Start with one honest question: where do I already notice a need? If you see the welcome team stretched thin on a busy morning, that is a signal. If you feel drawn to food distribution, mentorship, or prayer support, that is a starting point worth paying attention to.
Then take one action. Speak to a ministry leader. Attend a volunteer information session. Fill out an interest form or reach out to our team. Show up once and see how it goes.
At Champion Factory Ministry, we walk alongside children, families, and individuals who need practical care, relational consistency, and hope that comes from faithful presence over time. If that kind of service resonates with you, we invite you to explore where your gifts might fit within our programs and outreach work.
Whatever step you take, you do not have to take it perfectly. You just have to take it.
Frequently Asked Questions
Do I Need to Be a Church Member to Volunteer?

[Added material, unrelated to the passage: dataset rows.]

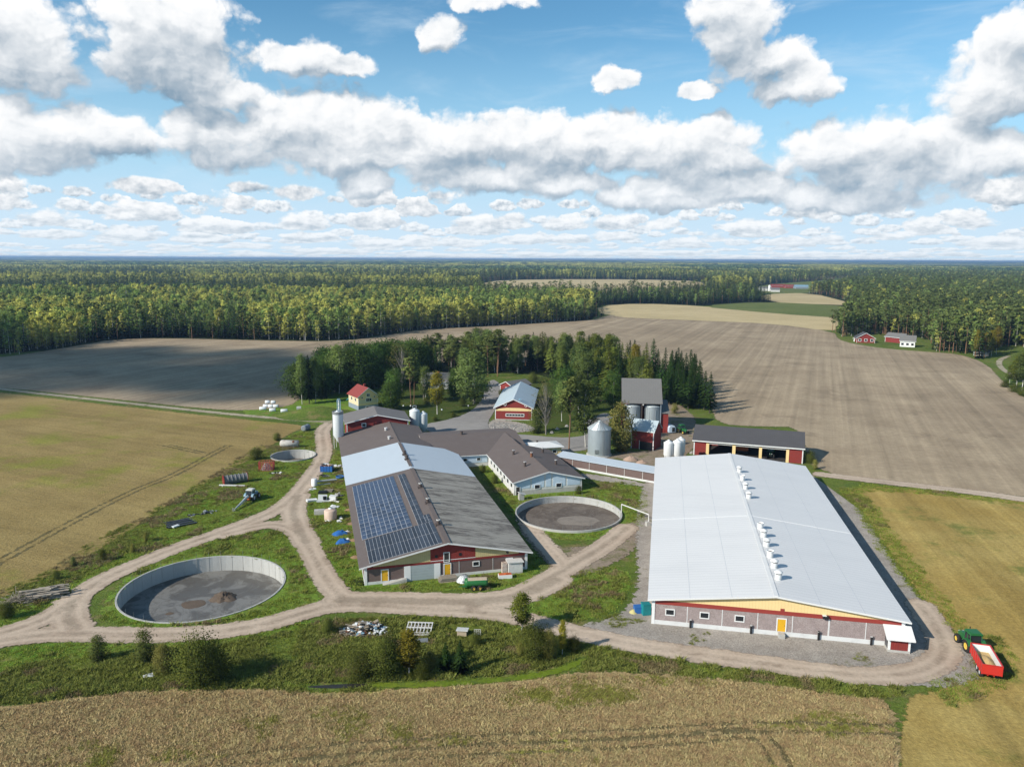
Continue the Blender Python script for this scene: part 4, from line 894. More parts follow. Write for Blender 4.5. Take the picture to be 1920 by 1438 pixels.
def grey_house():
    F = Frame.front((789, 716), (843, 716), 3.4)
    t, s = house('farmhouse', 'low farmhouse with a grey roof half hidden among the garden trees', 'house', F, F.w-1.0, 9.5, 3.4, F.hit(815, 698, (0, 5.0, 0), (0, 1, 0)).z, M_offw, M_roofgr, 0.6, along='x')
    for x in (-3.6, 0.2, 3.8): window(t, x, 1.9, 1.3, 1.1, 0, bars=1)
    m = MB(); m.bb(.8, 1.7, 4.2, 5.2, 4.5, 7.4); m.build('chimney', M_orange, t)
    m = MB(); m.bb(-6.2, -2.6, -2.0, -.01, 0, 2.4); m.build('porch', M_woodl, t)
grey_house()
def machine_shed():
    F = Frame.front((1298, 825), (1510, 841.5), 4.75); W_ = F.w-1.0
    zr = F.hit(1400, 802, (0, 8.0, 0), (0, 1, 0)).z; L = 15.0; s = (zr-4.75)/8.0
    t = thing('machine_shed', 'red open fronted machine shed with a dark roof and three wide yellow framed bays', 'shed', F.loc(), F.rz)
    h = 4.45
    def X(zx, zy): return F.fr(1180+zx*.2713, 680+zy*.2713, .5)[0]
    xs = [-W_/2, X(530, 590), X(550, 600), X(711, 610), X(733, 612), X(895, 630), X(915, 635), X(1083, 640), X(1103, 645), W_/2]
    m = MB(); m.bb(-W_/2, xs[1], .5, .7, 0, h); m.bb(xs[8], W_/2, .5, .7, 0, h); m.bb(xs[1], xs[8], .5, .7, h-.35, h)
    m.bb(-W_/2, -W_/2+.2, .7, L, 0, h); m.bb(W_/2-.2, W_/2, .7, L, 0, h); m.bb(-W_/2+.2, W_/2-.2, L-.2, L, 0, h); m.build('wall', M_red, t)
    for a, b in ((1, 2), (3, 4), (5, 6), (7, 8)): m = MB(); m.bb(xs[a], xs[b], .42, .75, 0, h-.36); m.build('yellow_post', M_yel, t)
    m = MB(); m.bb(xs[2], xs[7], .44, .5, h-.62, h-.36); m.build('door_header', M_offw, t)
    m = MB()
    for sg in (-1, 1): m.prism([(8, zr), (8+sg*8.1, zr-s*8.1), (8+sg*8.1, zr-s*8.1-.18), (8, zr-.18)], -W_/2-.5, W_/2+.5, 'x')
    r = m.build('roof', M_roofdk, t, fix=True)
    m = MB(); m.bb(-W_/2-.5, W_/2+.5, -.17, -.105, 4.45, 4.78); m.build('fascia_board', M_white, r)
    for a, b in ((W_/2-.25, W_/2+.04), (-W_/2-.04, -W_/2+.25)): m = MB(); m.bb(a, b, .44, .72, 0, h); m.build('corner_board', M_white, t)
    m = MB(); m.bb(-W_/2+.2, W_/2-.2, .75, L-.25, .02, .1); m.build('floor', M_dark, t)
    return F, xs
FMS, XMS = machine_shed()
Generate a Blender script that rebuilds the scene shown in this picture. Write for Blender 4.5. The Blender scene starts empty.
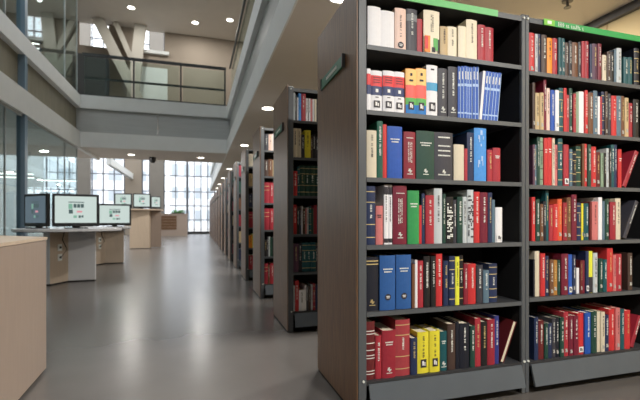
import bpy, bmesh, math, random
from mathutils import Vector, Matrix
random.seed(11)
S = bpy.context.scene
COL = S.collection
PI = math.pi

# ------------------------------------------------------------------ materials
def lin(c):
    return tuple((v/12.92 if v <= .04045 else ((v+.055)/1.055)**2.4) for v in c)
def rgb(r, g, b):
    return lin((r/255, g/255, b/255))
MATS = {}
def mat(name, col, rough=.5, metal=0., spec=.5, noise=0., nscale=8., stretch=(1,1,1), emit=None, estr=0., bump=0.):
    if name in MATS: return MATS[name]
    m = bpy.data.materials.new(name); m.use_nodes = True
    nt = m.node_tree; b = nt.nodes['Principled BSDF']
    b.inputs['Base Color'].default_value = (*col, 1)
    b.inputs['Roughness'].default_value = rough
    b.inputs['Metallic'].default_value = metal
    b.inputs['Specular IOR Level'].default_value = spec
    if emit:
        b.inputs['Emission Color'].default_value = (*emit, 1)
        b.inputs['Emission Strength'].default_value = estr
    if noise or bump:
        tc = nt.nodes.new('ShaderNodeTexCoord'); mp = nt.nodes.new('ShaderNodeMapping')
        mp.inputs['Scale'].default_value = stretch
        nz = nt.nodes.new('ShaderNodeTexNoise'); nz.inputs['Scale'].default_value = nscale
        nz.inputs['Detail'].default_value = 5
        nt.links.new(tc.outputs['Object'], mp.inputs['Vector']); nt.links.new(mp.outputs['Vector'], nz.inputs['Vector'])
        if noise:
            rp = nt.nodes.new('ShaderNodeValToRGB')
            lo = tuple(max(0, c*(1-noise)) for c in col); hi = tuple(min(1, c*(1+noise)) for c in col)
            rp.color_ramp.elements[0].position = .3; rp.color_ramp.elements[1].position = .7
            rp.color_ramp.elements[0].color = (*lo, 1); rp.color_ramp.elements[1].color = (*hi, 1)
            nt.links.new(nz.outputs['Fac'], rp.inputs['Fac']); nt.links.new(rp.outputs['Color'], b.inputs['Base Color'])
        if bump:
            bp = nt.nodes.new('ShaderNodeBump'); bp.inputs['Strength'].default_value = bump
            bp.inputs['Distance'].default_value = .01
            nt.links.new(nz.outputs['Fac'], bp.inputs['Height']); nt.links.new(bp.outputs['Normal'], b.inputs['Normal'])
    MATS[name] = m
    return m
def glass_mat(name, tint, refl=.12):
    if name in MATS: return MATS[name]
    m = bpy.data.materials.new(name); m.use_nodes = True; nt = m.node_tree
    for n in list(nt.nodes): nt.nodes.remove(n)
    out = nt.nodes.new('ShaderNodeOutputMaterial'); mix = nt.nodes.new('ShaderNodeMixShader')
    tr = nt.nodes.new('ShaderNodeBsdfTransparent'); tr.inputs['Color'].default_value = (*tint, 1)
    gl = nt.nodes.new('ShaderNodeBsdfGlossy'); gl.inputs['Roughness'].default_value = .02
    gl.inputs['Color'].default_value = (.9, .95, .95, 1)
    lw = nt.nodes.new('ShaderNodeLayerWeight'); lw.inputs['Blend'].default_value = .5
    pw = nt.nodes.new('ShaderNodeMath'); pw.operation = 'POWER'; pw.inputs[1].default_value = 4
    ma = nt.nodes.new('ShaderNodeMath'); ma.operation = 'MULTIPLY_ADD'; ma.inputs[1].default_value = .6; ma.inputs[2].default_value = refl*.25
    nt.links.new(lw.outputs['Facing'], pw.inputs[0]); nt.links.new(pw.outputs[0], ma.inputs[0]); nt.links.new(ma.outputs[0], mix.inputs['Fac'])
    nt.links.new(tr.outputs[0], mix.inputs[1]); nt.links.new(gl.outputs[0], mix.inputs[2])
    nt.links.new(mix.outputs[0], out.inputs['Surface'])
    MATS[name] = m
    return m

M_wood   = mat('brown_wood_laminate', rgb(120, 88, 61), .44, noise=.22, nscale=6, stretch=(14, 14, 1.1))
M_steel  = mat('grey_steel', rgb(86, 90, 94), .45, noise=.04, nscale=12)
M_shelf  = mat('dark_grey_steel', rgb(50, 51, 54), .55)
M_back   = mat('black_back', rgb(19, 19, 20), .8)
M_plinth = mat('slate_plinth', rgb(84, 91, 98), .5, noise=.04, nscale=9)
M_toe    = mat('toe_kick', rgb(20, 20, 20), .8)
M_green  = mat('green_sign', rgb(58, 168, 92), .45)
M_lime   = mat('lime_sign', rgb(128, 205, 70), .45)
M_palegreen = mat('pale_green_sign', rgb(112, 198, 122), .45)
M_tealsign = mat('teal_sign', rgb(34, 112, 84), .4)
M_print  = mat('white_print', rgb(235, 238, 232), .6)
M_floor  = mat('floor_vinyl', rgb(93, 89, 86), .27, spec=.7, noise=.05, nscale=3)
M_ceil   = mat('ceiling_paint', rgb(202, 196, 189), .85, noise=.02, nscale=3)
M_white  = mat('white_paint', rgb(222, 226, 226), .7, noise=.02, nscale=4)
M_panel  = mat('grey_panel', rgb(176, 180, 180), .5, noise=.06, nscale=4, stretch=(.4, .4, 10))
M_brownpanel = mat('bronze_panel', rgb(134, 129, 112), .45, noise=.12, nscale=3, stretch=(3, 3, .5))
M_wallbeige = mat('beige_wall', rgb(214, 190, 142), .8, noise=.02, nscale=2)
M_wallbrown = mat('taupe_wall', rgb(150, 139, 126), .8, noise=.02, nscale=2)
M_trim   = mat('dark_trim', rgb(92, 90, 90), .5)
M_column = mat('blue_grey_column', rgb(112, 134, 152), .45)
M_frame  = mat('dark_frame', rgb(58, 62, 64), .45)
M_mull   = mat('mullion_grey', rgb(78, 82, 90), .5)
M_oak    = mat('pale_oak', rgb(192, 174, 154), .45, noise=.05, nscale=5, stretch=(8, 8, .8))
M_oakpink = mat('counter_oak', rgb(152, 136, 124), .5, noise=.04, nscale=5, stretch=(10, 10, .8))
M_lam    = mat('white_laminate', rgb(226, 226, 228), .4)
M_darkoak = mat('dark_oak_slats', rgb(98, 70, 46), .5, noise=.2, nscale=4, stretch=(1, 1, 20))
M_black  = mat('black_plastic', rgb(26, 28, 30), .4)
M_screen = mat('screen_glow', rgb(30, 40, 40), .3, emit=rgb(214, 230, 224), estr=.85)
M_scr_dim = mat('screen_dim', rgb(30, 36, 40), .3, emit=rgb(104, 122, 134), estr=.7)
M_scr_dark = mat('screen_thumbnail', rgb(40, 60, 60), .3, emit=rgb(72, 92, 92), estr=.8)
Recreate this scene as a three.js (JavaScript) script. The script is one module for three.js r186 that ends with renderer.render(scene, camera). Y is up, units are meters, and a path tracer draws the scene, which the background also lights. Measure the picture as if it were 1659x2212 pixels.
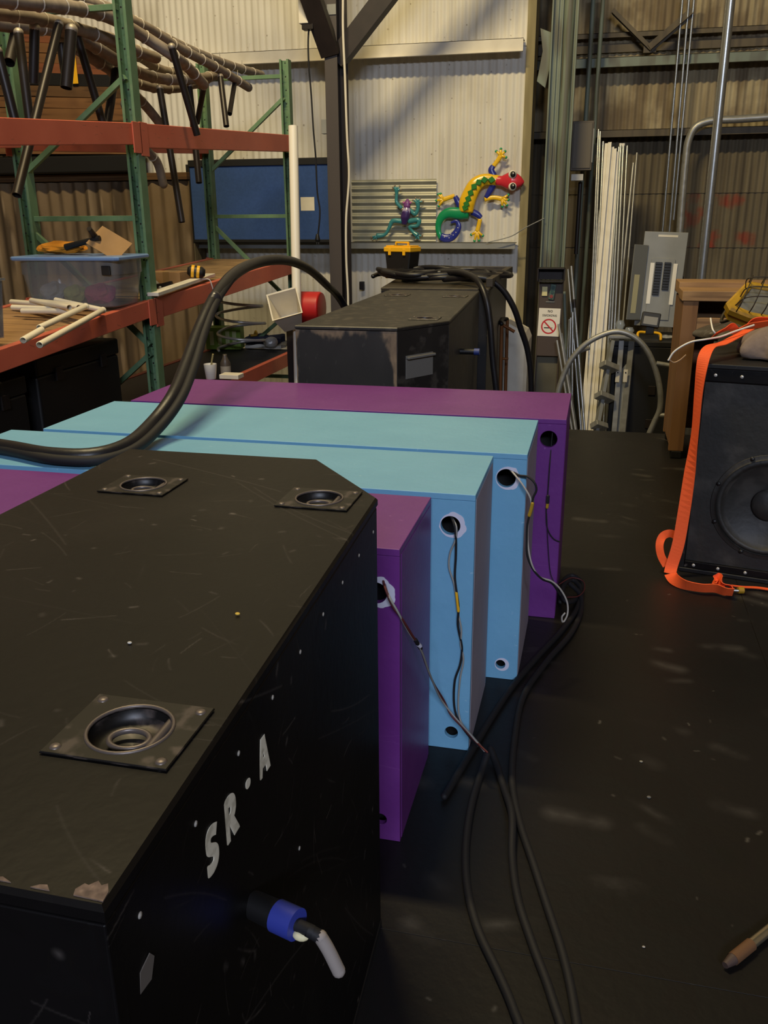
import * as THREE from 'three';
import { RoundedBoxGeometry } from 'three/addons/geometries/RoundedBoxGeometry.js';
import { mergeGeometries, toCreasedNormals } from 'three/addons/utils/BufferGeometryUtils.js';
import { RectAreaLightUniformsLib } from 'three/addons/lights/RectAreaLightUniformsLib.js';
import { FontLoader } from 'three/addons/loaders/FontLoader.js';
import { TextGeometry } from 'three/addons/geometries/TextGeometry.js';

// ---------------------------------------------------------------- camera, lights, exposure
const scene = new THREE.Scene();
scene.background = new THREE.Color(0x000000);              // a closed hall: no sky is seen
const camera = new THREE.PerspectiveCamera(2 * Math.atan(1106 / 1890) * 180 / Math.PI, 1659 / 2212, 0.05, 80);
camera.position.set(0, 1.5, 0);
camera.rotation.set(-18.87 * Math.PI / 180, 13.5 * Math.PI / 180, -0.4 * Math.PI / 180, 'YXZ');
scene.add(camera);
const renderer = new THREE.WebGLRenderer({ antialias: true });
renderer.toneMapping = THREE.LinearToneMapping;
renderer.toneMappingExposure = 1.0;
renderer.shadowMap.enabled = true;
RectAreaLightUniformsLib.init();
// hall lamp and added fill lamp: x, y, z, length, width, radiance, colour, tilt toward the back wall, turn, label
const HALL_AND_FILL_LAMPS = [
  [-2.2, 7.2, -3.3, 2.2, 0.4, 196, 0xffe8b2, 0.6, 0, 'long warm white tube lamp hung high over the painted boxes'],
  [1.8, 5.2, 6.6, 3.6, 0.7, 72, 0xdfe8ff, 1.05, 0.25, 'added cool white fill lamp, unseen above and behind the camera'],  // added fill light in a made-up fixture, brightens the faces toward the camera
];

// ---------------------------------------------------------------- helpers
let seed = 7;
const rnd = () => { seed = (seed * 1664525 + 1013904223) >>> 0; return seed / 4294967296; };
const rr = (a, b) => a + (b - a) * rnd();
const used = {};
function numbered(n) { const k = used[n] || 0; used[n] = k + 1; return k ? n + '_' + String(k).padStart(3, '0') : n; }
const V = (p) => new THREE.Vector3(p[0], p[1], p[2]);
function shadows(m) { if (!m.geometry.userData.uvm) m.geometry = uvm(m.geometry); m.castShadow = true; m.receiveShadow = true; return m; }
function tag(o, label, category, group) { o.userData.label = label; o.userData.category = category; if (group) o.userData.group = group; return o; }
function thing(name, label, category, pos = [0, 0, 0], group) {
  const o = new THREE.Group(); o.name = numbered(name); o.position.set(...pos); scene.add(o); return tag(o, label, category, group);
}
function top(name, geo, mat, label, category, group) {
  const m = shadows(new THREE.Mesh(geo, mat)); m.name = numbered(name); scene.add(m); return tag(m, label, category, group);
}
function part(parent, name, geo, mat, label) {
  const m = shadows(new THREE.Mesh(geo, mat)); m.name = name; parent.add(m); if (label) m.userData.label = label; return m;
}
function struct(name, geo, mat) {
  const m = geo ? shadows(new THREE.Mesh(geo, mat)) : new THREE.Group(); m.name = numbered(name); m.userData.kind = 'structure'; scene.add(m); return m;
}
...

Most churches and ministries welcome volunteers from the broader community. Membership is rarely a requirement for entry-level service roles. Ask a ministry leader about their specific process and what getting started looks like for someone in your situation.
What If I Am Not Sure My Faith Is Strong Enough to Serve?
You do not need to have all the answers to show up for others. Many volunteers begin serving before they feel fully settled in their faith, and for many, the act of serving has become part of how faith has grown over time. Talk honestly with a ministry leader about where you are and what feels right.
What Roles Exist for People Who Prefer Not to Work with Children?
Many volunteer roles have nothing to do with children. Administrative support, facilities maintenance, communications, prayer teams, adult mentorship, outreach coordination, and care visitation are all meaningful options. Most ministries have more behind-the-scenes needs than visible platform roles.
Is It Safe to Volunteer in Roles That Serve Vulnerable People?
Reputable ministries follow clear screening and training protocols for any role involving vulnerable individuals. Volunteers do not work alone or without supervision in these areas. Background checks, orientation, and ongoing staff support are standard practice. Ask any ministry you are considering how they train and support their volunteers before you begin.
How Much Time Does Volunteering Typically Require?
This varies by role. Some positions ask for a few hours once or twice a month. Others involve a consistent weekly commitment. Most ministry leaders would rather have a volunteer who commits reliably to two hours than someone who signs up for eight and steps away within a month. Starting small is wise, and you can grow your commitment from there.
What If I Am Going through a Hard Season Right Now?
There is no shame in waiting until you have more stability before taking on a care-facing volunteer role. If you are going through grief, recovery, or a personal crisis, please speak with a pastor, counselor, or trusted professional first. Many ministries offer care and support for people in difficult seasons, and receiving that support is not a barrier to eventually offering it to others.